▼

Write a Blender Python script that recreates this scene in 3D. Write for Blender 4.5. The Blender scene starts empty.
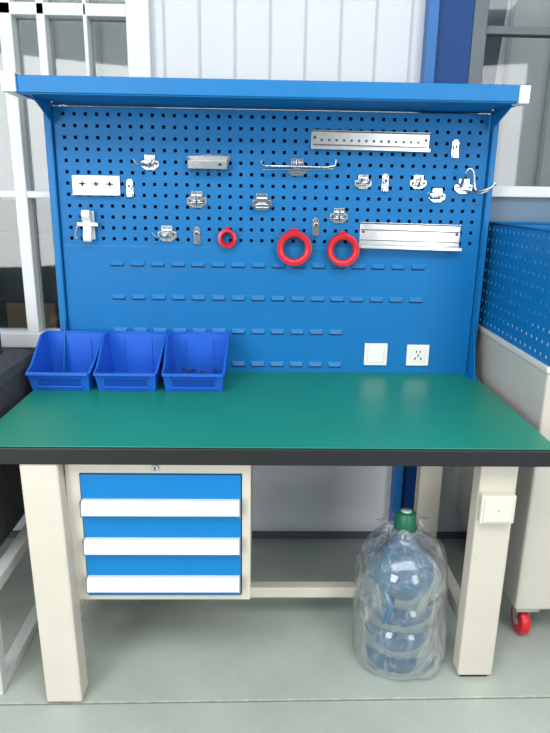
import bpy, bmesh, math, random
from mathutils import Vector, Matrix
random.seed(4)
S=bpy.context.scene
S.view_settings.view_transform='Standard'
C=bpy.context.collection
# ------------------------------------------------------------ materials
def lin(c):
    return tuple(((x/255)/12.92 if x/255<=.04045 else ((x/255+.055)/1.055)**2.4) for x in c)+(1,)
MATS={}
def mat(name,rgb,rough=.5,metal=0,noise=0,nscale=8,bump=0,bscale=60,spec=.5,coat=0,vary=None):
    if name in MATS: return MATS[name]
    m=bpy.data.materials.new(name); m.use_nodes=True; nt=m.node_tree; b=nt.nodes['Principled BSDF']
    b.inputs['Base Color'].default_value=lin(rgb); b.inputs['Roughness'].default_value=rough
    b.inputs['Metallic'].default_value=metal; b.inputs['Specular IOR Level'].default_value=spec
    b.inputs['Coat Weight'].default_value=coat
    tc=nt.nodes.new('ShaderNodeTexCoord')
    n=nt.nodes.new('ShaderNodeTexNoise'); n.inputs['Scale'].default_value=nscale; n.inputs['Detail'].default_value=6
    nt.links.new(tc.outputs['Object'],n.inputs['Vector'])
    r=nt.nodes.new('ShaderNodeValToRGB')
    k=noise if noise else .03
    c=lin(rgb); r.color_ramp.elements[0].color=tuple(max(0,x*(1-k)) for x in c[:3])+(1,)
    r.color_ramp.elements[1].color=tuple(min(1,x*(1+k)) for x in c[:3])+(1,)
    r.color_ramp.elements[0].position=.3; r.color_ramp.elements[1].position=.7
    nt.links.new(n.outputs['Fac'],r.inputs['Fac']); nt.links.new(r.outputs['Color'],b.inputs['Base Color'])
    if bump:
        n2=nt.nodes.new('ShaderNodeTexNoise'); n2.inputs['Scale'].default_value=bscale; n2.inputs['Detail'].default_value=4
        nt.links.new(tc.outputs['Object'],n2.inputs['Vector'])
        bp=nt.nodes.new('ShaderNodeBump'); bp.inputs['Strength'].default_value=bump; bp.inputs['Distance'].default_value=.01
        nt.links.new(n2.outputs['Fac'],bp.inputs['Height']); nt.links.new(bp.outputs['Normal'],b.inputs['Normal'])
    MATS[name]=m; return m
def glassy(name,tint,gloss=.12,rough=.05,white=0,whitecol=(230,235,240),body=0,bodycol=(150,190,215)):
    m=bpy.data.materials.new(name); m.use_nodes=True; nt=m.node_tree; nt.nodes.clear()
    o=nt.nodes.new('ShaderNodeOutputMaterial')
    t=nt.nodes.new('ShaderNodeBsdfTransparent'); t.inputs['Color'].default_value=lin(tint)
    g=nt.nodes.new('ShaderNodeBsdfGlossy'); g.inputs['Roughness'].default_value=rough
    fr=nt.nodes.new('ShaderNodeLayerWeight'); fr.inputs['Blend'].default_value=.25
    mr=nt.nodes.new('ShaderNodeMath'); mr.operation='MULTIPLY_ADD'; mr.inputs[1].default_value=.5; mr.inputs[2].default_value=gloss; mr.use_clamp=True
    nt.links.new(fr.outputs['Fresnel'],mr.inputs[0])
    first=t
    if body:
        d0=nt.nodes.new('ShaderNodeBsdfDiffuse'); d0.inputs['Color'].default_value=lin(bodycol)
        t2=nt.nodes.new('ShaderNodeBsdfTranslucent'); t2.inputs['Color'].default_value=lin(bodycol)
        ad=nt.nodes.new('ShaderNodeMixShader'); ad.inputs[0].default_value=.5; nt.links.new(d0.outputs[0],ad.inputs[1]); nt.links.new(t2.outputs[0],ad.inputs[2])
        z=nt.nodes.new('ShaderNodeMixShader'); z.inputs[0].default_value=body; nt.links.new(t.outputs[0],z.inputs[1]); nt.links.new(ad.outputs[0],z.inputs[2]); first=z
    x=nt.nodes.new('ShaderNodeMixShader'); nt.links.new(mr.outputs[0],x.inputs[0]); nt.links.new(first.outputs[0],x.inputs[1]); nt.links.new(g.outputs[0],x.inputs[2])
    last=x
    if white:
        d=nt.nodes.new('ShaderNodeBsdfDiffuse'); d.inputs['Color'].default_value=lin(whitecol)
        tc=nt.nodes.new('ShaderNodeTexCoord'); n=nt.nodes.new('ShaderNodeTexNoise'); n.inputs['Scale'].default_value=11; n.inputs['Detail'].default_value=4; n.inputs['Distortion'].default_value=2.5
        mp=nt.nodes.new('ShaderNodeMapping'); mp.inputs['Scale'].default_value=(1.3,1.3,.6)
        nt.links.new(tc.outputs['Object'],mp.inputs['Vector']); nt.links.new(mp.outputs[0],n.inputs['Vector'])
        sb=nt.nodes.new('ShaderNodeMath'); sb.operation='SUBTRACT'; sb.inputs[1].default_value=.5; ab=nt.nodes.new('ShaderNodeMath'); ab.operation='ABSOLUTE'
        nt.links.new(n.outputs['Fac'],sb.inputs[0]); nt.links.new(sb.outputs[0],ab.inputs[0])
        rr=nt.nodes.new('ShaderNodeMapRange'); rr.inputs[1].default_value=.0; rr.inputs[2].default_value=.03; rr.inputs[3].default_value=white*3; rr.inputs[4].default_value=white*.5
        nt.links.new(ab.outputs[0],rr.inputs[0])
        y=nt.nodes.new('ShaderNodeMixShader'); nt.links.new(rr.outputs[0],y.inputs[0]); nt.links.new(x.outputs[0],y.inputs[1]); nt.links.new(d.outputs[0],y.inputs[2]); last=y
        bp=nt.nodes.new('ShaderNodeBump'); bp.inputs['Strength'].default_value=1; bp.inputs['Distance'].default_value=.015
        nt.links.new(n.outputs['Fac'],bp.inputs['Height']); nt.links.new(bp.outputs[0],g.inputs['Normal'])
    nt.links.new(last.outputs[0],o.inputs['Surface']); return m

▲

### [What you have to do]
From the material above, copy everything exactly but the pictures.

### [Reply]
Write a Blender Python script that recreates this scene in 3D. Write for Blender 4.5. The Blender scene starts empty.
import bpy, bmesh, math, random
from mathutils import Vector, Matrix
random.seed(4)
S=bpy.context.scene
S.view_settings.view_transform='Standard'
C=bpy.context.collection
# ------------------------------------------------------------ materials
def lin(c):
    return tuple(((x/255)/12.92 if x/255<=.04045 else ((x/255+.055)/1.055)**2.4) for x in c)+(1,)
MATS={}
def mat(name,rgb,rough=.5,metal=0,noise=0,nscale=8,bump=0,bscale=60,spec=.5,coat=0,vary=None):
    if name in MATS: return MATS[name]
    m=bpy.data.materials.new(name); m.use_nodes=True; nt=m.node_tree; b=nt.nodes['Principled BSDF']
    b.inputs['Base Color'].default_value=lin(rgb); b.inputs['Roughness'].default_value=rough
    b.inputs['Metallic'].default_value=metal; b.inputs['Specular IOR Level'].default_value=spec
    b.inputs['Coat Weight'].default_value=coat
    tc=nt.nodes.new('ShaderNodeTexCoord')
    n=nt.nodes.new('ShaderNodeTexNoise'); n.inputs['Scale'].default_value=nscale; n.inputs['Detail'].default_value=6
    nt.links.new(tc.outputs['Object'],n.inputs['Vector'])
    r=nt.nodes.new('ShaderNodeValToRGB')
    k=noise if noise else .03
    c=lin(rgb); r.color_ramp.elements[0].color=tuple(max(0,x*(1-k)) for x in c[:3])+(1,)
    r.color_ramp.elements[1].color=tuple(min(1,x*(1+k)) for x in c[:3])+(1,)
    r.color_ramp.elements[0].position=.3; r.color_ramp.elements[1].position=.7
    nt.links.new(n.outputs['Fac'],r.inputs['Fac']); nt.links.new(r.outputs['Color'],b.inputs['Base Color'])
    if bump:
        n2=nt.nodes.new('ShaderNodeTexNoise'); n2.inputs['Scale'].default_value=bscale; n2.inputs['Detail'].default_value=4
        nt.links.new(tc.outputs['Object'],n2.inputs['Vector'])
        bp=nt.nodes.new('ShaderNodeBump'); bp.inputs['Strength'].default_value=bump; bp.inputs['Distance'].default_value=.01
        nt.links.new(n2.outputs['Fac'],bp.inputs['Height']); nt.links.new(bp.outputs['Normal'],b.inputs['Normal'])
    MATS[name]=m; return m
def glassy(name,tint,gloss=.12,rough=.05,white=0,whitecol=(230,235,240),body=0,bodycol=(150,190,215)):
    m=bpy.data.materials.new(name); m.use_nodes=True; nt=m.node_tree; nt.nodes.clear()
    o=nt.nodes.new('ShaderNodeOutputMaterial')
    t=nt.nodes.new('ShaderNodeBsdfTransparent'); t.inputs['Color'].default_value=lin(tint)
    g=nt.nodes.new('ShaderNodeBsdfGlossy'); g.inputs['Roughness'].default_value=rough
    fr=nt.nodes.new('ShaderNodeLayerWeight'); fr.inputs['Blend'].default_value=.25
    mr=nt.nodes.new('ShaderNodeMath'); mr.operation='MULTIPLY_ADD'; mr.inputs[1].default_value=.5; mr.inputs[2].default_value=gloss; mr.use_clamp=True
    nt.links.new(fr.outputs['Fresnel'],mr.inputs[0])
    first=t
    if body:
        d0=nt.nodes.new('ShaderNodeBsdfDiffuse'); d0.inputs['Color'].default_value=lin(bodycol)
        t2=nt.nodes.new('ShaderNodeBsdfTranslucent'); t2.inputs['Color'].default_value=lin(bodycol)
        ad=nt.nodes.new('ShaderNodeMixShader'); ad.inputs[0].default_value=.5; nt.links.new(d0.outputs[0],ad.inputs[1]); nt.links.new(t2.outputs[0],ad.inputs[2])
        z=nt.nodes.new('ShaderNodeMixShader'); z.inputs[0].default_value=body; nt.links.new(t.outputs[0],z.inputs[1]); nt.links.new(ad.outputs[0],z.inputs[2]); first=z
    x=nt.nodes.new('ShaderNodeMixShader'); nt.links.new(mr.outputs[0],x.inputs[0]); nt.links.new(first.outputs[0],x.inputs[1]); nt.links.new(g.outputs[0],x.inputs[2])
    last=x
    if white:
        d=nt.nodes.new('ShaderNodeBsdfDiffuse'); d.inputs['Color'].default_value=lin(whitecol)
        tc=nt.nodes.new('ShaderNodeTexCoord'); n=nt.nodes.new('ShaderNodeTexNoise'); n.inputs['Scale'].default_value=11; n.inputs['Detail'].default_value=4; n.inputs['Distortion'].default_value=2.5
        mp=nt.nodes.new('ShaderNodeMapping'); mp.inputs['Scale'].default_value=(1.3,1.3,.6)
        nt.links.new(tc.outputs['Object'],mp.inputs['Vector']); nt.links.new(mp.outputs[0],n.inputs['Vector'])
        sb=nt.nodes.new('ShaderNodeMath'); sb.operation='SUBTRACT'; sb.inputs[1].default_value=.5; ab=nt.nodes.new('ShaderNodeMath'); ab.operation='ABSOLUTE'
        nt.links.new(n.outputs['Fac'],sb.inputs[0]); nt.links.new(sb.outputs[0],ab.inputs[0])
        rr=nt.nodes.new('ShaderNodeMapRange'); rr.inputs[1].default_value=.0; rr.inputs[2].default_value=.03; rr.inputs[3].default_value=white*3; rr.inputs[4].default_value=white*.5
        nt.links.new(ab.outputs[0],rr.inputs[0])
        y=nt.nodes.new('ShaderNodeMixShader'); nt.links.new(rr.outputs[0],y.inputs[0]); nt.links.new(x.outputs[0],y.inputs[1]); nt.links.new(d.outputs[0],y.inputs[2]); last=y
        bp=nt.nodes.new('ShaderNodeBump'); bp.inputs['Strength'].default_value=1; bp.inputs['Distance'].default_value=.015
        nt.links.new(n.outputs['Fac'],bp.inputs['Height']); nt.links.new(bp.outputs[0],g.inputs['Normal'])
    nt.links.new(last.outputs[0],o.inputs['Surface']); return m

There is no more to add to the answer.